__Dataset content__
****************************************

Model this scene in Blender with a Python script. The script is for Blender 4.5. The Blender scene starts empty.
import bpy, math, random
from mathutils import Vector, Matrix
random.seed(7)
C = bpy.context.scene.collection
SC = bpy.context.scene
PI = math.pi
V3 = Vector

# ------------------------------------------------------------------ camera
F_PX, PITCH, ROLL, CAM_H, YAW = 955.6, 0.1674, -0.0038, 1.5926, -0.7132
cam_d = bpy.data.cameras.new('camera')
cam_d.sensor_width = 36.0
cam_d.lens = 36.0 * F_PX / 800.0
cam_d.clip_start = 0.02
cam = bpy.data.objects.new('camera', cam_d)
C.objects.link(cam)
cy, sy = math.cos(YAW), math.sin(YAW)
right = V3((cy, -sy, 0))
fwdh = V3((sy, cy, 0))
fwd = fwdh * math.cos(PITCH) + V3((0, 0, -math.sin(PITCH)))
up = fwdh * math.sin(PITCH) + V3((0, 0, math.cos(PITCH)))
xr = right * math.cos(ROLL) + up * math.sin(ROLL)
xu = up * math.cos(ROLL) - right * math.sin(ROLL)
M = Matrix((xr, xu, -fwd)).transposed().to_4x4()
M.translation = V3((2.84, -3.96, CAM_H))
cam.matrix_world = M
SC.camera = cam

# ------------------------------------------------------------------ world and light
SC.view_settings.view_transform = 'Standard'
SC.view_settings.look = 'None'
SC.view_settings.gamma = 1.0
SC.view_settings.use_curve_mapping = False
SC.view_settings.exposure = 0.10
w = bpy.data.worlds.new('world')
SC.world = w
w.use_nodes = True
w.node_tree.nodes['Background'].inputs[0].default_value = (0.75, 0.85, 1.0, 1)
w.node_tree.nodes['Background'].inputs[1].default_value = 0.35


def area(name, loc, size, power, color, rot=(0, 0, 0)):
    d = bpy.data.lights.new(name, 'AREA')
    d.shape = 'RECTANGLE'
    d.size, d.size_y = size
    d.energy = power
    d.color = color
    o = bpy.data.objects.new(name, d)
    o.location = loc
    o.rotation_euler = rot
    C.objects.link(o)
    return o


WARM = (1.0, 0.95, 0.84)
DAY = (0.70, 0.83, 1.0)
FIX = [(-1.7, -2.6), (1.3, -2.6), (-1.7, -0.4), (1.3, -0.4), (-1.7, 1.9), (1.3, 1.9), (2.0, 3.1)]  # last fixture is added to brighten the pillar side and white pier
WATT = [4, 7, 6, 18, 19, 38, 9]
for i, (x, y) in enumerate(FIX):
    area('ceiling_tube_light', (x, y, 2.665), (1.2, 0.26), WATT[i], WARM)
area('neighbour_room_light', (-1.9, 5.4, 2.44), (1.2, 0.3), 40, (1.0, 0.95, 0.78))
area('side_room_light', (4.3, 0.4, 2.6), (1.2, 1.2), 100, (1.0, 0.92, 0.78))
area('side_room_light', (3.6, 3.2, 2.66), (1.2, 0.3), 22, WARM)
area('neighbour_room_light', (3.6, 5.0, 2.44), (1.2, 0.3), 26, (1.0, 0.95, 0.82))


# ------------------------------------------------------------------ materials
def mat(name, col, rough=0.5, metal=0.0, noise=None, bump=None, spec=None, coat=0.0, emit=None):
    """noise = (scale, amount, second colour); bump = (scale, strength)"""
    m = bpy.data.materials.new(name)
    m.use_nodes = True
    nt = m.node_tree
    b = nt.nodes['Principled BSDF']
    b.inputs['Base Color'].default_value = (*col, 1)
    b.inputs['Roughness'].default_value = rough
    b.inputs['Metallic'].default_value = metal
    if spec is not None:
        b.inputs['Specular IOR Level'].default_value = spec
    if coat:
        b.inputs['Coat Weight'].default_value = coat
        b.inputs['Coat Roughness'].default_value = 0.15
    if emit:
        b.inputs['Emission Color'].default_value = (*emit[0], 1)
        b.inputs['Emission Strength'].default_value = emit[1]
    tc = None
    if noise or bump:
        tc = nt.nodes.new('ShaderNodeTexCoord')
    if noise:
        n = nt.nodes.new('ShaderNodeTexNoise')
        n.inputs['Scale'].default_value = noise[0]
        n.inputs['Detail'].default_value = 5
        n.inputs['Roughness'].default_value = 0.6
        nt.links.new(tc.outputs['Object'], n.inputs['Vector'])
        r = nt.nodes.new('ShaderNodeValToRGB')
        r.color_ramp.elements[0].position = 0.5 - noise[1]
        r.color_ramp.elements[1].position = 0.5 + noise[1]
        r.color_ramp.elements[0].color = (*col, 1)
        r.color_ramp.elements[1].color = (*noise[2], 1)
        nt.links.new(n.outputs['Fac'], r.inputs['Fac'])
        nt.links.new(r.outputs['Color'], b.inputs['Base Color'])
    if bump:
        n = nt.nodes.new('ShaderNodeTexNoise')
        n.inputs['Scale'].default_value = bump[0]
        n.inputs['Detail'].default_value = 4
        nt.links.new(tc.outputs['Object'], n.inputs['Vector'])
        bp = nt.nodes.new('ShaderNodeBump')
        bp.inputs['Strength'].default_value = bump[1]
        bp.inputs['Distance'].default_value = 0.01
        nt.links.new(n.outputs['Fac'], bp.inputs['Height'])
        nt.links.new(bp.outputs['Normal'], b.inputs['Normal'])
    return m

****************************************

__Task instructions__
Transcribe all lines as written.

__Problem solution__
Model this scene in Blender with a Python script. The script is for Blender 4.5. The Blender scene starts empty.
import bpy, math, random
from mathutils import Vector, Matrix
random.seed(7)
C = bpy.context.scene.collection
SC = bpy.context.scene
PI = math.pi
V3 = Vector

# ------------------------------------------------------------------ camera
F_PX, PITCH, ROLL, CAM_H, YAW = 955.6, 0.1674, -0.0038, 1.5926, -0.7132
cam_d = bpy.data.cameras.new('camera')
cam_d.sensor_width = 36.0
cam_d.lens = 36.0 * F_PX / 800.0
cam_d.clip_start = 0.02
cam = bpy.data.objects.new('camera', cam_d)
C.objects.link(cam)
cy, sy = math.cos(YAW), math.sin(YAW)
right = V3((cy, -sy, 0))
fwdh = V3((sy, cy, 0))
fwd = fwdh * math.cos(PITCH) + V3((0, 0, -math.sin(PITCH)))
up = fwdh * math.sin(PITCH) + V3((0, 0, math.cos(PITCH)))
xr = right * math.cos(ROLL) + up * math.sin(ROLL)
xu = up * math.cos(ROLL) - right * math.sin(ROLL)
M = Matrix((xr, xu, -fwd)).transposed().to_4x4()
M.translation = V3((2.84, -3.96, CAM_H))
cam.matrix_world = M
SC.camera = cam

# ------------------------------------------------------------------ world and light
SC.view_settings.view_transform = 'Standard'
SC.view_settings.look = 'None'
SC.view_settings.gamma = 1.0
SC.view_settings.use_curve_mapping = False
SC.view_settings.exposure = 0.10
w = bpy.data.worlds.new('world')
SC.world = w
w.use_nodes = True
w.node_tree.nodes['Background'].inputs[0].default_value = (0.75, 0.85, 1.0, 1)
w.node_tree.nodes['Background'].inputs[1].default_value = 0.35


def area(name, loc, size, power, color, rot=(0, 0, 0)):
    d = bpy.data.lights.new(name, 'AREA')
    d.shape = 'RECTANGLE'
    d.size, d.size_y = size
    d.energy = power
    d.color = color
    o = bpy.data.objects.new(name, d)
    o.location = loc
    o.rotation_euler = rot
    C.objects.link(o)
    return o


WARM = (1.0, 0.95, 0.84)
DAY = (0.70, 0.83, 1.0)
FIX = [(-1.7, -2.6), (1.3, -2.6), (-1.7, -0.4), (1.3, -0.4), (-1.7, 1.9), (1.3, 1.9), (2.0, 3.1)]  # last fixture is added to brighten the pillar side and white pier
WATT = [4, 7, 6, 18, 19, 38, 9]
for i, (x, y) in enumerate(FIX):
    area('ceiling_tube_light', (x, y, 2.665), (1.2, 0.26), WATT[i], WARM)
area('neighbour_room_light', (-1.9, 5.4, 2.44), (1.2, 0.3), 40, (1.0, 0.95, 0.78))
area('side_room_light', (4.3, 0.4, 2.6), (1.2, 1.2), 100, (1.0, 0.92, 0.78))
area('side_room_light', (3.6, 3.2, 2.66), (1.2, 0.3), 22, WARM)
area('neighbour_room_light', (3.6, 5.0, 2.44), (1.2, 0.3), 26, (1.0, 0.95, 0.82))


# ------------------------------------------------------------------ materials
def mat(name, col, rough=0.5, metal=0.0, noise=None, bump=None, spec=None, coat=0.0, emit=None):
    """noise = (scale, amount, second colour); bump = (scale, strength)"""
    m = bpy.data.materials.new(name)
    m.use_nodes = True
    nt = m.node_tree
    b = nt.nodes['Principled BSDF']
    b.inputs['Base Color'].default_value = (*col, 1)
    b.inputs['Roughness'].default_value = rough
    b.inputs['Metallic'].default_value = metal
    if spec is not None:
        b.inputs['Specular IOR Level'].default_value = spec
    if coat:
        b.inputs['Coat Weight'].default_value = coat
        b.inputs['Coat Roughness'].default_value = 0.15
    if emit:
        b.inputs['Emission Color'].default_value = (*emit[0], 1)
        b.inputs['Emission Strength'].default_value = emit[1]
    tc = None
    if noise or bump:
        tc = nt.nodes.new('ShaderNodeTexCoord')
    if noise:
        n = nt.nodes.new('ShaderNodeTexNoise')
        n.inputs['Scale'].default_value = noise[0]
        n.inputs['Detail'].default_value = 5
        n.inputs['Roughness'].default_value = 0.6
        nt.links.new(tc.outputs['Object'], n.inputs['Vector'])
        r = nt.nodes.new('ShaderNodeValToRGB')
        r.color_ramp.elements[0].position = 0.5 - noise[1]
        r.color_ramp.elements[1].position = 0.5 + noise[1]
        r.color_ramp.elements[0].color = (*col, 1)
        r.color_ramp.elements[1].color = (*noise[2], 1)
        nt.links.new(n.outputs['Fac'], r.inputs['Fac'])
        nt.links.new(r.outputs['Color'], b.inputs['Base Color'])
    if bump:
        n = nt.nodes.new('ShaderNodeTexNoise')
        n.inputs['Scale'].default_value = bump[0]
        n.inputs['Detail'].default_value = 4
        nt.links.new(tc.outputs['Object'], n.inputs['Vector'])
        bp = nt.nodes.new('ShaderNodeBump')
        bp.inputs['Strength'].default_value = bump[1]
        bp.inputs['Distance'].default_value = 0.01
        nt.links.new(n.outputs['Fac'], bp.inputs['Height'])
        nt.links.new(bp.outputs['Normal'], b.inputs['Normal'])
    return m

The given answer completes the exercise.